- Given instruction
Transcribe the listing word for word.

- Data segment
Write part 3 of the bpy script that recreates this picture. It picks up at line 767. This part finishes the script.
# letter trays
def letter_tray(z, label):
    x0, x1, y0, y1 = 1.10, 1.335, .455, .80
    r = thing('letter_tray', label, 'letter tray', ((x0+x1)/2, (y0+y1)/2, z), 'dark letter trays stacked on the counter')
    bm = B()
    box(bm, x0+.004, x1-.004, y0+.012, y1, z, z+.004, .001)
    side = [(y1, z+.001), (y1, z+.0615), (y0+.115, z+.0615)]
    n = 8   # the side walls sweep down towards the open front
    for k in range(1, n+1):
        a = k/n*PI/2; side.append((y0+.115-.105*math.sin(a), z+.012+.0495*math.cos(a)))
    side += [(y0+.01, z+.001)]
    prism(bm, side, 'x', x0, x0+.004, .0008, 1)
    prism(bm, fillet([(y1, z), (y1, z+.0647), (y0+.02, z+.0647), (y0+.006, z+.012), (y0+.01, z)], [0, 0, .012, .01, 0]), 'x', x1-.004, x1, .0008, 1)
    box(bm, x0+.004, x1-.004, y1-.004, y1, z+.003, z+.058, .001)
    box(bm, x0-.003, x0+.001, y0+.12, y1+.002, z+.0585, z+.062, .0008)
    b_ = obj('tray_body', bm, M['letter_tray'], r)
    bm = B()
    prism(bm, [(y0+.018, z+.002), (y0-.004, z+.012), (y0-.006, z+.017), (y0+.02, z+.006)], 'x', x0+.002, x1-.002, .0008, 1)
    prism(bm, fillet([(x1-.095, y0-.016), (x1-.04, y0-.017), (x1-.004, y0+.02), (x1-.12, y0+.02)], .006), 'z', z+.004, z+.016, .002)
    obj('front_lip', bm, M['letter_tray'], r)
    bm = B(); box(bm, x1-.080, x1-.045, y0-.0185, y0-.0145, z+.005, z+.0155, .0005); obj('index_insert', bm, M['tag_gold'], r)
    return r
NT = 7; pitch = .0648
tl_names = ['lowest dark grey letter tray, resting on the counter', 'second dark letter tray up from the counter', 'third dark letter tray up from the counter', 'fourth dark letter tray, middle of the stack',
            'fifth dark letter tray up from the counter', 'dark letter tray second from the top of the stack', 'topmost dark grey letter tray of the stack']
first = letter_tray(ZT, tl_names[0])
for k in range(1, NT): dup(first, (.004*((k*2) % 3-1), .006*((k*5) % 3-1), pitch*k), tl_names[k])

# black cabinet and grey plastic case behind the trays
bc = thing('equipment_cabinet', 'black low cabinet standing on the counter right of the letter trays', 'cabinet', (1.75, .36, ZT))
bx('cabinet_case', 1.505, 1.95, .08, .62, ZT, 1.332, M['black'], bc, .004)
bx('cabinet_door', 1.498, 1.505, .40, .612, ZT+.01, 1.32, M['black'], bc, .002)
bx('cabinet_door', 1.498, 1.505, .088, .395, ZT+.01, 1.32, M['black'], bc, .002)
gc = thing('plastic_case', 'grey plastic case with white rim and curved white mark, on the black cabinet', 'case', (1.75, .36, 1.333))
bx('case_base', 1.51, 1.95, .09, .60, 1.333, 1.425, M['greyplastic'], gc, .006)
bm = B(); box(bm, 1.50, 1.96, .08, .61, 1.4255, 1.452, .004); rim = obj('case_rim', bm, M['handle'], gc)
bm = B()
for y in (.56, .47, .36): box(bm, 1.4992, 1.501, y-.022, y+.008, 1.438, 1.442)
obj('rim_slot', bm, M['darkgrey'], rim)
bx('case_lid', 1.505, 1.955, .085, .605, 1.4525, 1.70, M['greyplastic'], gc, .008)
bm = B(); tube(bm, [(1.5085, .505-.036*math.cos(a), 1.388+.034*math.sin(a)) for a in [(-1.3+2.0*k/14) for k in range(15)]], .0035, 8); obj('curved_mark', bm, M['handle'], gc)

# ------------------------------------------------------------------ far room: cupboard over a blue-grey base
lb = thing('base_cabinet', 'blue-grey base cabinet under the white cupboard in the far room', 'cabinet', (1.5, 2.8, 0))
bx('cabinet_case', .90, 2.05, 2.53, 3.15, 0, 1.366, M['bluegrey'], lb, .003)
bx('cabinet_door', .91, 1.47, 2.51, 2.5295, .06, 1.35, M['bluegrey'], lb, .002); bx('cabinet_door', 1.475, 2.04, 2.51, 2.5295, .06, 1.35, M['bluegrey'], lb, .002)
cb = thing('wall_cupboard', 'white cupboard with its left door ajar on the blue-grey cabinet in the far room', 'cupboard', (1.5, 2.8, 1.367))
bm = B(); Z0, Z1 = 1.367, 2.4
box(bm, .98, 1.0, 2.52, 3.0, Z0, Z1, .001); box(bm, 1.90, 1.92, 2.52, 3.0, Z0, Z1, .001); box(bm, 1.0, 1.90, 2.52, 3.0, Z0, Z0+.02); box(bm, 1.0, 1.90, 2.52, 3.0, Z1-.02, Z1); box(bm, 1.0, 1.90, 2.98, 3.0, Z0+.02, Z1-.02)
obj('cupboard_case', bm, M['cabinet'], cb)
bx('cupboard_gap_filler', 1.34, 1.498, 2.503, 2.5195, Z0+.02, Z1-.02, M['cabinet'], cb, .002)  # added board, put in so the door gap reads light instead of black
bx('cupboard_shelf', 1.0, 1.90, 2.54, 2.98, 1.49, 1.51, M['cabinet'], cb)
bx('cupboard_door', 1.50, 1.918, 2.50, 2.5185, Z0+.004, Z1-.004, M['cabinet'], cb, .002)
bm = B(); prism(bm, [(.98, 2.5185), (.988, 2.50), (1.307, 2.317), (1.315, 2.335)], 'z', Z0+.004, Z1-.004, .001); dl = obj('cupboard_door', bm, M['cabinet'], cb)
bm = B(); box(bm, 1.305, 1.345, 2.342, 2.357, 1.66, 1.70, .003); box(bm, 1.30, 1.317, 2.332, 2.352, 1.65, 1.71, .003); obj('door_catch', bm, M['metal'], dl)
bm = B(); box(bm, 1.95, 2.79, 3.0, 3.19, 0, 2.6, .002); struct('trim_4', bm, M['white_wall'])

- Solution to the exercise
Write part 3 of the bpy script that recreates this picture. It picks up at line 767. This part finishes the script.
# letter trays
def letter_tray(z, label):
    x0, x1, y0, y1 = 1.10, 1.335, .455, .80
    r = thing('letter_tray', label, 'letter tray', ((x0+x1)/2, (y0+y1)/2, z), 'dark letter trays stacked on the counter')
    bm = B()
    box(bm, x0+.004, x1-.004, y0+.012, y1, z, z+.004, .001)
    side = [(y1, z+.001), (y1, z+.0615), (y0+.115, z+.0615)]
    n = 8   # the side walls sweep down towards the open front
    for k in range(1, n+1):
        a = k/n*PI/2; side.append((y0+.115-.105*math.sin(a), z+.012+.0495*math.cos(a)))
    side += [(y0+.01, z+.001)]
    prism(bm, side, 'x', x0, x0+.004, .0008, 1)
    prism(bm, fillet([(y1, z), (y1, z+.0647), (y0+.02, z+.0647), (y0+.006, z+.012), (y0+.01, z)], [0, 0, .012, .01, 0]), 'x', x1-.004, x1, .0008, 1)
    box(bm, x0+.004, x1-.004, y1-.004, y1, z+.003, z+.058, .001)
    box(bm, x0-.003, x0+.001, y0+.12, y1+.002, z+.0585, z+.062, .0008)
    b_ = obj('tray_body', bm, M['letter_tray'], r)
    bm = B()
    prism(bm, [(y0+.018, z+.002), (y0-.004, z+.012), (y0-.006, z+.017), (y0+.02, z+.006)], 'x', x0+.002, x1-.002, .0008, 1)
    prism(bm, fillet([(x1-.095, y0-.016), (x1-.04, y0-.017), (x1-.004, y0+.02), (x1-.12, y0+.02)], .006), 'z', z+.004, z+.016, .002)
    obj('front_lip', bm, M['letter_tray'], r)
    bm = B(); box(bm, x1-.080, x1-.045, y0-.0185, y0-.0145, z+.005, z+.0155, .0005); obj('index_insert', bm, M['tag_gold'], r)
    return r
NT = 7; pitch = .0648
tl_names = ['lowest dark grey letter tray, resting on the counter', 'second dark letter tray up from the counter', 'third dark letter tray up from the counter', 'fourth dark letter tray, middle of the stack',
            'fifth dark letter tray up from the counter', 'dark letter tray second from the top of the stack', 'topmost dark grey letter tray of the stack']
first = letter_tray(ZT, tl_names[0])
for k in range(1, NT): dup(first, (.004*((k*2) % 3-1), .006*((k*5) % 3-1), pitch*k), tl_names[k])

# black cabinet and grey plastic case behind the trays
bc = thing('equipment_cabinet', 'black low cabinet standing on the counter right of the letter trays', 'cabinet', (1.75, .36, ZT))
bx('cabinet_case', 1.505, 1.95, .08, .62, ZT, 1.332, M['black'], bc, .004)
bx('cabinet_door', 1.498, 1.505, .40, .612, ZT+.01, 1.32, M['black'], bc, .002)
bx('cabinet_door', 1.498, 1.505, .088, .395, ZT+.01, 1.32, M['black'], bc, .002)
gc = thing('plastic_case', 'grey plastic case with white rim and curved white mark, on the black cabinet', 'case', (1.75, .36, 1.333))
bx('case_base', 1.51, 1.95, .09, .60, 1.333, 1.425, M['greyplastic'], gc, .006)
bm = B(); box(bm, 1.50, 1.96, .08, .61, 1.4255, 1.452, .004); rim = obj('case_rim', bm, M['handle'], gc)
bm = B()
for y in (.56, .47, .36): box(bm, 1.4992, 1.501, y-.022, y+.008, 1.438, 1.442)
obj('rim_slot', bm, M['darkgrey'], rim)
bx('case_lid', 1.505, 1.955, .085, .605, 1.4525, 1.70, M['greyplastic'], gc, .008)
bm = B(); tube(bm, [(1.5085, .505-.036*math.cos(a), 1.388+.034*math.sin(a)) for a in [(-1.3+2.0*k/14) for k in range(15)]], .0035, 8); obj('curved_mark', bm, M['handle'], gc)

# ------------------------------------------------------------------ far room: cupboard over a blue-grey base
lb = thing('base_cabinet', 'blue-grey base cabinet under the white cupboard in the far room', 'cabinet', (1.5, 2.8, 0))
bx('cabinet_case', .90, 2.05, 2.53, 3.15, 0, 1.366, M['bluegrey'], lb, .003)
bx('cabinet_door', .91, 1.47, 2.51, 2.5295, .06, 1.35, M['bluegrey'], lb, .002); bx('cabinet_door', 1.475, 2.04, 2.51, 2.5295, .06, 1.35, M['bluegrey'], lb, .002)
cb = thing('wall_cupboard', 'white cupboard with its left door ajar on the blue-grey cabinet in the far room', 'cupboard', (1.5, 2.8, 1.367))
bm = B(); Z0, Z1 = 1.367, 2.4
box(bm, .98, 1.0, 2.52, 3.0, Z0, Z1, .001); box(bm, 1.90, 1.92, 2.52, 3.0, Z0, Z1, .001); box(bm, 1.0, 1.90, 2.52, 3.0, Z0, Z0+.02); box(bm, 1.0, 1.90, 2.52, 3.0, Z1-.02, Z1); box(bm, 1.0, 1.90, 2.98, 3.0, Z0+.02, Z1-.02)
obj('cupboard_case', bm, M['cabinet'], cb)
bx('cupboard_gap_filler', 1.34, 1.498, 2.503, 2.5195, Z0+.02, Z1-.02, M['cabinet'], cb, .002)  # added board, put in so the door gap reads light instead of black
bx('cupboard_shelf', 1.0, 1.90, 2.54, 2.98, 1.49, 1.51, M['cabinet'], cb)
bx('cupboard_door', 1.50, 1.918, 2.50, 2.5185, Z0+.004, Z1-.004, M['cabinet'], cb, .002)
bm = B(); prism(bm, [(.98, 2.5185), (.988, 2.50), (1.307, 2.317), (1.315, 2.335)], 'z', Z0+.004, Z1-.004, .001); dl = obj('cupboard_door', bm, M['cabinet'], cb)
bm = B(); box(bm, 1.305, 1.345, 2.342, 2.357, 1.66, 1.70, .003); box(bm, 1.30, 1.317, 2.332, 2.352, 1.65, 1.71, .003); obj('door_catch', bm, M['metal'], dl)
bm = B(); box(bm, 1.95, 2.79, 3.0, 3.19, 0, 2.6, .002); struct('trim_4', bm, M['white_wall'])